Début février, le gouvernement espagnol a également envoyé une lettre tout aussi menaçante. Si d’aventure il n’était pas possible d’arriver à remettre le TCE à la hauteur des enjeux climatiques, un retrait serait alors la « seule solution envisagée sur le long terme », a dit le gouvernement.

À la fin de l’année passée, près de 100 parlementaires européen.ne.s ont demandé à la Commission, au Conseil et aux États membres que le retrait soit envisagé. Les membres du Parlement ne sont pas autorisé.e.s à donner leurs avis sur les négociations du TCE. Dans leur lettre, les parlementaires expliquent que si le traité n’était pas modernisé d’ici la fin de l’année 2020, alors l’Union Européenne devrait quitter le TCE. L’une des signataires de cette lettre, la députée européenne des Verts Anna Cavvazzini, explique : « nous n’avons plus le temps, nous devons trouver des moyens de quitter le Traité avant qu’il ne soit trop tard ».

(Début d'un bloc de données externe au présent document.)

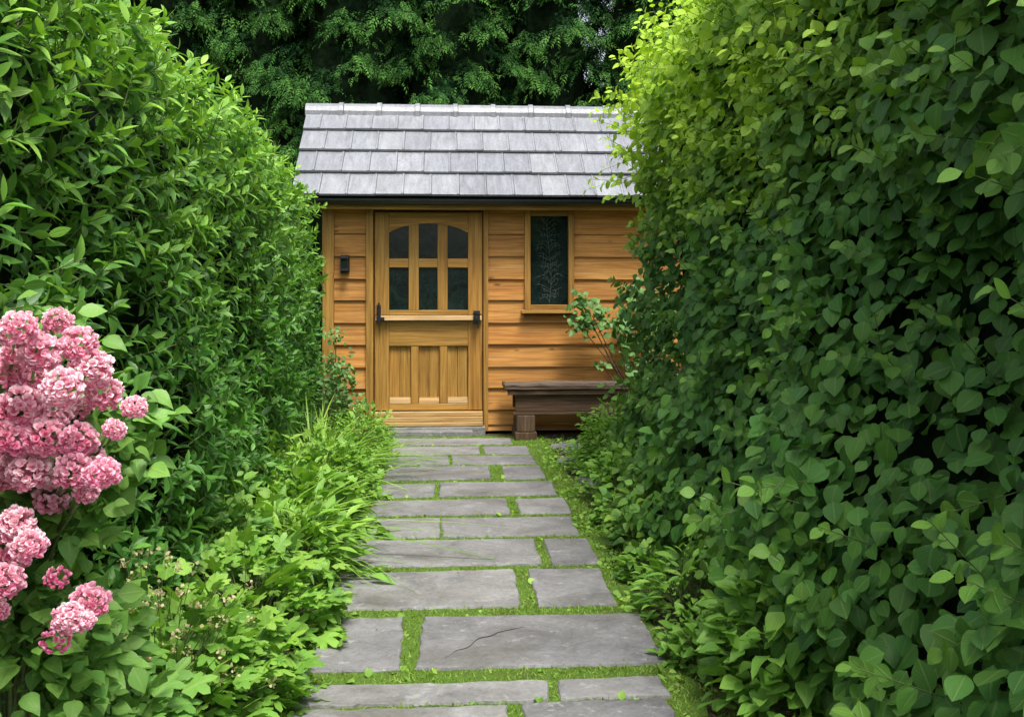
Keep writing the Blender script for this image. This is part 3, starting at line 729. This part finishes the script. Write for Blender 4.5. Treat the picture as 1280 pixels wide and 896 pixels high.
heads=[(22,412,27),(72,402,20),(50,440,29),(98,430,26),(114,460,28),(8,464,30),(78,484,28),(42,476,24),(130,492,25),(25,510,32),(70,516,22),(97,507,20),(168,509,17),(12,549,28),(58,548,29),(98,550,26),(143,537,16),(38,588,29),(92,588,26),(128,592,24),(8,592,27),(66,620,26),(108,614,18),(20,655,25),(8,690,33),(36,682,24),(6,726,26),(72,722,17),(112,752,26),(86,772,22),(70,799,20),(-3,762,16),(104,776,16),(-30,440,30),(-40,520,30),(-40,600,30),(-45,680,28),(30,565,22),(115,572,18),(28,622,22),(20,440,20)]
stm=MB()
base=Vector((fx,fy,-.03))
for i,(px,py,rp) in enumerate(heads):
    t=2.10+random.uniform(-.13,.13)+(.10 if i>36 else 0); t-= .08*math.cos((py-520)/160) if py<660 else .14
    c=Vector(atT(px,py,t)); deep=(px,py) in ((72,722),(70,799))
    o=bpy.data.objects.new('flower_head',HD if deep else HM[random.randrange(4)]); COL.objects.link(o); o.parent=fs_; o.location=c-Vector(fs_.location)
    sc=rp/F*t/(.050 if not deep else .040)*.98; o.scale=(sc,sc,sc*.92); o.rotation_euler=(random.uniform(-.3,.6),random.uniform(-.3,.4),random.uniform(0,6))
    if deep: o['label']='deeper pink half open flower head'
    mid=(c+base)/2+Vector((-.14,.20,.08)); stm.tube([base,base*.6+mid*.4,mid,c*.5+mid*.5+Vector((-.05,.12,.02)),c+Vector((-.03,.06,-.01))],[.009,.007,.005,.004,.003],6)
stm.build('stems',M['twig'],fs_,0,True)
hs=np.array([list(atT(px,py,2.12)) for px,py,_ in heads])
N=1500; idx=rng.integers(0,len(hs),N); P=hs[idx]+np.stack([rng.normal(-.05,.035,N),rng.uniform(.04,.2,N),rng.normal(-.07,.06,N)],1)
ext=np.stack([rng.uniform(-1.05,-.76,800),rng.uniform(2.15,2.6,800),rng.uniform(.10,.56,800)],1); P=np.concatenate([P,ext]); N=len(P)
ax=np.array([fx,fy+.1,.3]); rad=nrmz(P-ax)
d=rad*.7+rng.normal(0,.4,(N,3))-UP*.3+np.array([.2,-.2,0]); n=UP*.9+np.array([.25,-.5,0])+rng.normal(0,.3,(N,3))
cloud('foliage',T_BROAD,P,d,n,rng.uniform(.030,.068,N),M['hyd'],fs_,new=rng.uniform(0,.45,N))
plant('leafy_plant','broad leaved green plant in the bottom left corner below the pink flowers','plant',-.86,2.5,.28,.34,380,T_PALM,.085,M['hyd'])
RB=[('low bright leafy shrub by the bench leg, farthest on the right edge',1.42,8.0,.32,.34,800,T_OV,.05,'low'),
 ('small leafy shrub with yellow green leaves spilling towards the gravel at right',1.24,7.0,.34,.46,900,T_BROAD,.06,'low'),
 ('low creeping plant covering the soil between mossy strip and right hedge',1.10,7.4,.20,.14,420,T_OV,.04,'low'),
 ('green leafy clump at the foot of the right hedge beside the mossy strip',1.16,6.1,.30,.36,700,T_OV,.055,'low'),
 ('low pale creeping plant touching the slabs opposite the middle left clump',.98,5.5,.18,.16,420,T_OV,.042,'low'),
 ('dark low clump edging the path opposite the middle left perennials',1.08,5.0,.28,.32,560,T_BROAD,.065,'rh'),
 ('small creeping plant between wide jointed slab and right hedge foot',.92,4.5,.15,.14,320,T_BROAD,.045,'low'),
 ('leafy clump pushing over the right end of the wide jointed slab',1.00,4.0,.22,.26,420,T_LAN,.08,'low'),
 ('pale creeping plant by the right corner of the largest front slab',.90,3.45,.15,.16,300,T_BROAD,.05,'low'),
 ('bright leafy shrub in front of the right hedge at the lower right',1.15,3.1,.32,.48,800,T_BROAD,.08,'low'),
 ('leafy shrub in the bottom right corner against the dark hedge',1.42,2.7,.3,.5,600,T_BROAD,.08,'low')]
for lb,x,y,r,h,N,T,s,mt in RB: plant('leafy_plant',lb,'plant',x,y,r,h,N,T,s,M[mt],newmax=.5)
def climber(label,base,targets,mat,size,name='climbing_plant'):
    o=thing(name,label,'climbing plant',base); m=MB(); P=[];D=[]
    b=Vector(base)
    for (c,r,N) in targets:
        c=Vector(c); mid=(b+c)/2+Vector((random.uniform(-.05,.08),random.uniform(-.08,0),.06)); m.tube([b,b*.5+mid*.5+Vector((.03,0,0)),mid,c*.5+mid*.5,c],[.011,.009,.007,.005,.003],6)
        for i in range(N):
            v=Vector((random.gauss(0,1),random.gauss(0,.55),random.gauss(0,1)))*r*.55; P.append(c+v); D.append(Vector((random.gauss(0,.6),random.gauss(-.4,.5),random.gauss(-.2,.6))))
    m.build('stems',M['bark'],o,0,True)
    P=np.array(P);D=np.array(D);N=len(P); P[:,1]=np.minimum(P[:,1],YW-.06)
    cloud('foliage',T_BROAD,P,D,np.array([[0,-.7,.7]])+rng.normal(0,.3,(N,3)),size*rng.uniform(.6,1.2,N),M[mat],o,new=rng.uniform(0,.35,N)); return o
Yc=8.95
climber('leggy leafy climber growing up the shed wall behind the bench',(1.85,8.98,-.03),[(at(726,378,Yc),.09,30),(at(740,394,Yc),.15,80),(at(724,406,Yc),.08,26),(at(764,402,Yc),.12,44),(at(796,372,Yc),.14,60),(at(806,430,Yc),.16,70),(at(818,390,Yc),.2,90),(at(800,465,Yc),.14,60),(at(750,455,Yc),.05,8),(at(778,425,Yc),.10,34),(at(790,400,Yc),.14,60),(at(800,495,Yc-.15),.14,60)],'ivy',.075)
climber('thin dark climber on the shed wall left of the door',(-.97,9.02,-.03),[(at(418,455,Yc),.13,90),(at(416,485,Yc),.15,120),(at(436,503,Yc),.12,80),(at(420,420,Yc),.08,36),(at(446,518,Yc),.09,50),(at(430,470,Yc),.10,50)],'ivy',.05)
plant('leafy_plant','dark leafy plant filling the gap between left hedge and shed','plant',-1.02,8.75,.20,.55,560,T_OV,.05,M['ivy'])
# ================= CONIFERS
def conifer(seed,H,Rb,N):
    m=MB(); m.tube([(0,0,0),(0.02,0,H*.3),(0,.02,H*.7),(0,0,H*.96)],[.16,.12,.06,.01],9)
    tr=m.build('trunk',M['bark'],None,0,True)
    P=[];D=[];rr=[]
    nb=84
    for b in range(nb):
        z=.4+(H-.6)*((b+.5)/nb)**1.05; a=b*2.39996+random.uniform(-.4,.4); R_=(Rb*(1-(z/H)**2.2)+.12)*random.uniform(.68,1.22); sp=random.uniform(.12,.24)
        for k_ in range(int(N/nb)):
            q=random.uniform(.35,1.0)**.65; da=random.gauss(0,sp*(.6+.6*q)); aa=a+da; r_=R_*q
            zz_=z+.22*q-.52*q*q*R_+random.gauss(0,.055)-abs(da)*.45*q
            P.append((math.cos(aa)*r_,math.sin(aa)*r_,max(.05,zz_))); D.append((math.cos(aa+da*2),math.sin(aa+da*2),.10-.8*q+random.gauss(0,.25))); rr.append(q)
    P=np.array(P);D=np.array(D);rr=np.array(rr); N=len(P)
    D=D+rng.normal(0,.3,(N,3)); n=D*.45+UP*.9+rng.normal(0,.35,(N,3))
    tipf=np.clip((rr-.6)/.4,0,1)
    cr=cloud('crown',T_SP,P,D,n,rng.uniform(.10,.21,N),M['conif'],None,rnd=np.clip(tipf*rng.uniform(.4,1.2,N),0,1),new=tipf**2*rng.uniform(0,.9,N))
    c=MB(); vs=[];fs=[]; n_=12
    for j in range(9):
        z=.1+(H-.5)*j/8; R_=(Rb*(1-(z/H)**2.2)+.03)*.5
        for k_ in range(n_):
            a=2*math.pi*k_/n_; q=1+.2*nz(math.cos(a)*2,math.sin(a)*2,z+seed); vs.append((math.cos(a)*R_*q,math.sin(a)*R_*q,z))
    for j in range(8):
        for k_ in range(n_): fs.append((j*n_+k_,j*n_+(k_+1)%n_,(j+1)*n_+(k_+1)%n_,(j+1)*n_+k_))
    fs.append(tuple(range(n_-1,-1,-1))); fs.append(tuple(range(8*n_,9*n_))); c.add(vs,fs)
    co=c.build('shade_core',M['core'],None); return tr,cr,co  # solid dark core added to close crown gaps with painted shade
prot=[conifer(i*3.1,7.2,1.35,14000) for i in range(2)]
spots=[]
for i in range(9): spots.append((-4.7+i*1.2+random.uniform(-.15,.15),12.5+random.uniform(-.35,.35),random.uniform(.93,1.1)))
for i in range(8): spots.append((-7+i*2.0+random.uniform(-.2,.2),14.3+random.uniform(-.3,.3),random.uniform(1.0,1.25)))
for i,(x,y,sc) in enumerate(spots):
    r_=thing('conifer_tree','tall dark evergreen conifer in the dense row behind the shed','tree',(x,y,-.03),'conifers behind the shed')
    r_.scale=(sc,sc,sc); r_.rotation_euler=(0,0,random.uniform(0,6.28))
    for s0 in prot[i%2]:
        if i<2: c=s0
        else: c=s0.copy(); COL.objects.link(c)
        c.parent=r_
# ================= LIGHT, WORLD, CAMERA
sd=Vector((.14,-.40,.90)).normalized()
el=math.asin(sd.z); az=math.atan2(sd.x,sd.y)
wd=bpy.data.worlds.new('World'); S.world=wd; wd.use_nodes=True; nt=wd.node_tree
bg=nt.nodes['Background']; sk=nt.nodes.new('ShaderNodeTexSky'); sk.sky_type='NISHITA'; sk.sun_disc=False; sk.sun_elevation=el; sk.sun_rotation=az; sk.dust_density=4; sk.air_density=1.0; sk.ozone_density=1.0
hs_=nt.nodes.new('ShaderNodeHueSaturation'); hs_.inputs['Saturation'].default_value=.42; hs_.inputs['Value'].default_value=1.8
nt.links.new(sk.outputs[0],hs_.inputs['Color']); nt.links.new(hs_.outputs[0],bg.inputs[0]); bg.inputs[1].default_value=.15
L=bpy.data.lights.new('sun','SUN'); L.energy=4.5; L.angle=math.radians(18); L.color=(1,.96,.88)
lo=bpy.data.objects.new('sun',L); COL.objects.link(lo); lo.rotation_euler=(-sd).to_track_quat('-Z','Y').to_euler(); lo.location=(3,-3,8)
cam=bpy.data.cameras.new('camera'); co=bpy.data.objects.new('camera',cam); COL.objects.link(co)
co.location=(0,0,EYE); co.rotation_euler=(math.pi/2,0,-TH); cam.sensor_width=36; cam.lens=36*F/1280; cam.shift_y=-(448-HZ)/1280; cam.clip_end=1500; cam.clip_start=.05
S.camera=co
S.view_settings.view_transform='Standard'; S.view_settings.look='None'; S.view_settings.exposure=0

Le Président de la puissante Commission du commerce du Parlement européen, Bernd Lange (du parti allemand SPD) dit : « L’Union européenne doit sortir du TCE, je n’imagine pas qu’il soit possible de réviser correctement le texte ». Selon Bernd Lange, il n’y a qu’une conséquence : « dénoncer le Traité sur la charte de l’énergie ».

La Commission européenne a réalisé depuis longtemps que toute tentative de réforme resterait vaine. Dans une réponse adressée au Parlement européen, le délégué au commerce Valdis Dombrovskis écrit « si les objectifs principaux de l’UE qui impliquent un alignement avec les Accords de Paris, ne sont pas atteints dans un délai raisonnable, la Commission pourrait considérer d’autres options, comme le retrait du TCE ».

Mais un retrait immédiat et total du Traité n’est même pas possible, explique le juriste Markus Krajewski, qui fait de la recherche sur la protection des investissements depuis de nombreuses années. La raison ? Les architectes du Traité sur la Charte de l’énergie avaient prévu cette situation. L’article 47 du traité stipule que si les signataires venaient à quitter la Charte, ils pourraient être poursuivis pendant 20 ans. Les scientifiques surnomme cette clause « l’article du crépuscule », les activistes la « clause zombie ».

Ces dernières années, dans les deux tiers des cas, les investisseurs européens ont poursuivis leurs propres pays. Un accord entre les États membres pourrait donc mettre un terme à cela. Mais c’est très improbable. Depuis des années, un conflit couve sur la compatibilité du traité avec les lois européennes. Les États membres se sont rangés en deux parties radicalement opposées.

En décembre dernier, le gouvernement belge a demandé à la Cour Européenne de Justice de mettre au clair cette compatibilité de la Charte avec les lois européennes. Leur décision, que l’on attend dans les prochaines semaines, pourrait au minimum mettre un terme à l’application du TCE sur les seuls cas opposant investisseurs et États de l’Union européenne. C’est donc aux juges que pourrait revenir la responsabilité de mettre un terme au Traité sur la charte de l’énergie et sur le système arbitral qui menacent les objectifs climatiques.